Now today better buttresses for sterling and, for example, the dollar, have been erected. They are not perfect, and a lot more work needs to be done. However, the point that I am making is that, without that past work, without that real planning, the balance struck by my right hon. Friend the Chancellor would have had to have been at a lower level and the hopes of further progress correspondingly dim. The point I hope I am observed to be making is that a very great deal of real planning has, in fact, preceded this period of growth.

For this Budget my right hon. Friend had to consider whether he could simply leave the balance just as it was trimmed in the circumstances of last year, or whether the rate of growth now visible in the economy was not itself a factor which required some steadying, so that the general momentum might be maintained. By a remarkably general consensus of opinion, it is accepted that some steadying is required.
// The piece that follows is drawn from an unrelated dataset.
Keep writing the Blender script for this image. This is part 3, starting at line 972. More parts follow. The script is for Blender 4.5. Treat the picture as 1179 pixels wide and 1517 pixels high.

Of course, there will be different opinions about the degree of that steadying and the method thereof, and I have not so far heard any alternative very seriously pressed. It may, or again it may not, come later; but so far I have not heard any alternative seriously pressed. I can promise that it will be very seriously considered if it is so pressed. Indeed, my right hon. Friend is all ears for such suggestions.

There are certain other matters in my right hon. Friend's statement which, I think, by tradition, are probably better left to the Finance Bill—for example, his proposals for dealing with new forms of avoidance, which it would not, perhaps, be appropriate for me to talk about. What we are here concerned with—it is the central point of the Budget—is whether a proper balance has been achieved, in view of the assessment of the economic forces now operating on this country. I would accept at once, as I am sure everyone would, that, if the ratio of imports to exports became seriously wrong, steps would have to be taken further to correct the balance proposed in my right hon. Friend's Budget.